Will it make you regret that click if I’ve waited nine-odd paragraphs to tell you that my favorite sequence in Age of Ultron involves Jeremy Renner’s Hawkeye? Well, too late, because it does. Not down on the farm with his surprise wife and kid, either, although those scenes offer a necessary and welcome change of pace and perspective for the story. Instead, though, it’s the scene where he gives Wanda the big Avengers pep talk. It’s two characters in way over their heads, and one of them is a bit further down the road in being able to process and accept that, and even though the other one isn’t quite there yet, and even though she tried to warp his mind earlier on, he’s gonna lay it out for her: they’re on a floating city, she’s scared to death, and he’s armed with a bow and arrow. And now all that’s left is to fight.

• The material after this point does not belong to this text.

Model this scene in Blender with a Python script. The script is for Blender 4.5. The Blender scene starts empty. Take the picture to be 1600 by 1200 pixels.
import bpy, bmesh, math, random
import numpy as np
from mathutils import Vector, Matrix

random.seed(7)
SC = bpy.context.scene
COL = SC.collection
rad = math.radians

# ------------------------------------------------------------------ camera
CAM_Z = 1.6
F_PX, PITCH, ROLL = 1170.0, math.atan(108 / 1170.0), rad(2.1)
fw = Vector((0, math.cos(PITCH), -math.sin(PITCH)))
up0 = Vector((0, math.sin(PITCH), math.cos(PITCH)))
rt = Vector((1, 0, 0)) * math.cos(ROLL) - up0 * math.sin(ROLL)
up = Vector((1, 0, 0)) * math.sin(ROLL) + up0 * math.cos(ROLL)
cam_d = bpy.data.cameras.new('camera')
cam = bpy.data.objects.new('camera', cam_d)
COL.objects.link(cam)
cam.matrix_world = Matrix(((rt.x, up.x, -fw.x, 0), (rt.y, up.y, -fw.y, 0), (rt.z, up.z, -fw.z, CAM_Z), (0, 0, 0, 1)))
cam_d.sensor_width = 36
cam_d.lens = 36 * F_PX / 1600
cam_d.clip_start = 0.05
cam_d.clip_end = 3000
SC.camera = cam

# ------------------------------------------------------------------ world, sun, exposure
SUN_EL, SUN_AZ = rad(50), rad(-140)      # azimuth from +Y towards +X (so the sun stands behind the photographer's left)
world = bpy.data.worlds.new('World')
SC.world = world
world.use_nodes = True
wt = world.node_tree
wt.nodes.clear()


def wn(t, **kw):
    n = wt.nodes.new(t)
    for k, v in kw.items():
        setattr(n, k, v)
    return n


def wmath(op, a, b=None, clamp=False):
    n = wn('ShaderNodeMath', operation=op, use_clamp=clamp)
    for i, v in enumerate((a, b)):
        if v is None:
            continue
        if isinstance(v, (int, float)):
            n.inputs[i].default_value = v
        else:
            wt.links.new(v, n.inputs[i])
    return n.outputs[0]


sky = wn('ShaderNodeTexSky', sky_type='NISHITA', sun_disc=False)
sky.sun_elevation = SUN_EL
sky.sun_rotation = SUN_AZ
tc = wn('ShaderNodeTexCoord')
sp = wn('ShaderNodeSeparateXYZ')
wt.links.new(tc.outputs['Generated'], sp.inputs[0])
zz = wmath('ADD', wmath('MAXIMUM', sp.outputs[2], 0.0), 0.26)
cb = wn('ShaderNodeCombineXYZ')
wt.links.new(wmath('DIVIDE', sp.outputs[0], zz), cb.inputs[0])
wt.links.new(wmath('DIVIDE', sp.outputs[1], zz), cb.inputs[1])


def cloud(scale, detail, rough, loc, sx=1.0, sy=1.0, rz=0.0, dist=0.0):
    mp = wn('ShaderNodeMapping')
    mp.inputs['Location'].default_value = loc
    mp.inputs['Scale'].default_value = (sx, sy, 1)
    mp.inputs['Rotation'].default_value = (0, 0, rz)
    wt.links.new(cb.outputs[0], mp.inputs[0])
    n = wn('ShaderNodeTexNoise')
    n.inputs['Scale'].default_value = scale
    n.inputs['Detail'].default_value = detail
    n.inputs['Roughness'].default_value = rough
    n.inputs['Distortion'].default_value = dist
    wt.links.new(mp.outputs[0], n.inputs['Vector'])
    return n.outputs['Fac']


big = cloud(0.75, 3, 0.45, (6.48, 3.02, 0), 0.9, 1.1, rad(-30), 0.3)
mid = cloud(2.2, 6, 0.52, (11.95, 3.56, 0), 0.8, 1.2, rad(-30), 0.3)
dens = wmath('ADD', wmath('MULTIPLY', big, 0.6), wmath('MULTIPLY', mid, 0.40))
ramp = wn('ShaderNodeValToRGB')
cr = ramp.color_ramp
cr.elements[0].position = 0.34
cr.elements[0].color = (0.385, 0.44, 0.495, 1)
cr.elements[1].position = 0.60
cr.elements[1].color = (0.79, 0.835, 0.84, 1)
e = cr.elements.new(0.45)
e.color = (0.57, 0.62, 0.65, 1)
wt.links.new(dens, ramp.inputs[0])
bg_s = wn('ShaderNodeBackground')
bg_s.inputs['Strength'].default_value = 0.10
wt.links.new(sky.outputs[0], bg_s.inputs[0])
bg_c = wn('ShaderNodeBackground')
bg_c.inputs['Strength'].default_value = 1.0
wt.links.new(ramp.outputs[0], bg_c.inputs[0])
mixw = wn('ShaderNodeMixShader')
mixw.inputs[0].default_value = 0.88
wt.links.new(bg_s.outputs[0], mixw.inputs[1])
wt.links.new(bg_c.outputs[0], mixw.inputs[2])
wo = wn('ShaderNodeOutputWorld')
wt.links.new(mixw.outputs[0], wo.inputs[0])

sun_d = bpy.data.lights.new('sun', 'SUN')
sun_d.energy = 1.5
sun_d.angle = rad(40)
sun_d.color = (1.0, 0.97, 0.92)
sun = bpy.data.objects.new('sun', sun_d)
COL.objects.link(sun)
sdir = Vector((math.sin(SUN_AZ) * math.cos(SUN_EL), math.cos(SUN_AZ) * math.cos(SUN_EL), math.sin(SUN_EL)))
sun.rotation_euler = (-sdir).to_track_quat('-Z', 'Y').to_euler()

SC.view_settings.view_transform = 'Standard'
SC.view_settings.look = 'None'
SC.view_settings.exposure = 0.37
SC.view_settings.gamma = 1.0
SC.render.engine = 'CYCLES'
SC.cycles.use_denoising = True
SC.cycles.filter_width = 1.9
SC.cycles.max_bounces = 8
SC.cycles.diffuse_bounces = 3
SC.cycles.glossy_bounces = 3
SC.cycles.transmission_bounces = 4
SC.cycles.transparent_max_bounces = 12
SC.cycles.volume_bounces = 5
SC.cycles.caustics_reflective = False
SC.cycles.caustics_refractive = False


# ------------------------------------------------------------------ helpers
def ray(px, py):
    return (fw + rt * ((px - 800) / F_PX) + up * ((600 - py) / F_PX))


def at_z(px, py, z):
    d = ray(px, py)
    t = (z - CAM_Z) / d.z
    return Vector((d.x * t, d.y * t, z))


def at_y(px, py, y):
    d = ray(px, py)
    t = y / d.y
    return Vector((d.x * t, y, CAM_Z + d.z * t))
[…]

It’s classic Joss Whedon Buffy hero talk, and it’s played perfectly by Renner and Olsen, and it’s absolute catnip to my eyes and ears. And then when Wanda does take that step outside, becomes an Avenger, and uses her red misty magic (with Elizabeth Olsen doing that A+ witch-finger acting that she never gets credit for) to lay waste to those Ultron copies, it is truly the best of what these movies can do in terms of characters preceding action. (That Civil War takes care to keep up with the bond Hawkeye and Wanda share is but one of the reasons I’ll ride for MCU continuity.)

What else is there to say in “defense” of this unfairly maligned movie?

  • The scene where everybody tries to lift Thor’s hammer is good team-building fun, and leads perfectly to Ultron’s first attack
  • we get the first MCU mention of Wakanda
  • Marvel
    Steve Rogers ripping a tree log in half with his bare hands in frustration is a fine precursor that scene of him gripping the helicopter and the building in Civil War, and I give it four fainting hankies out of five.
  • Natasha and Banner’s romance is genuinely sweet even if she keeps forcing him to become a killer rage monster against his will
  • Hawkeye and Pietro’s bro-y rivalry is also fun, and … okay, look, let’s all accept that Hawkeye is the lowkey MVP of this movie. He’s a character everybody loves to hate on because he has no powers and he’s played by an actor who’s hard to like very much, and fair enough. But credit where it’s due. Joss Whedon finally nailed down his Xander character.
  • The entire Sokovia action sequence is a high-quality thrill ride right through to the end. It got crap at the time for the waves-and-waves-of-robots thing, but each and every Avenger is accounted for at all times, we know exactly where the action is flowing, and that slow-mo brawl scene with them all together is very cool-looking, and sometimes that’s enough.

Different Marvel movies scratch different itches. You’re in the mood for silly space adventures with the Guardians or government-spy intrigue as Captain America takes down Hydra or for the cool Shane Black-iness of Iron Man 3. It’s too insulating to simply leave it at “Age of Ultron scratches that itch for me,” though it certainly does. But it also delivers on the promise of the Avengers more than any other film in the series, telling a complete story that nevertheless evolves the Avengers as a unit in crucial ways, delivers a memorable villain and a good handful of thrilling action sequences, and only lets Tony make one classless joke about prima nocta. You take your victories where you can get them sometimes. Age of Ultron was a victory, even if we’re all still coming around to it.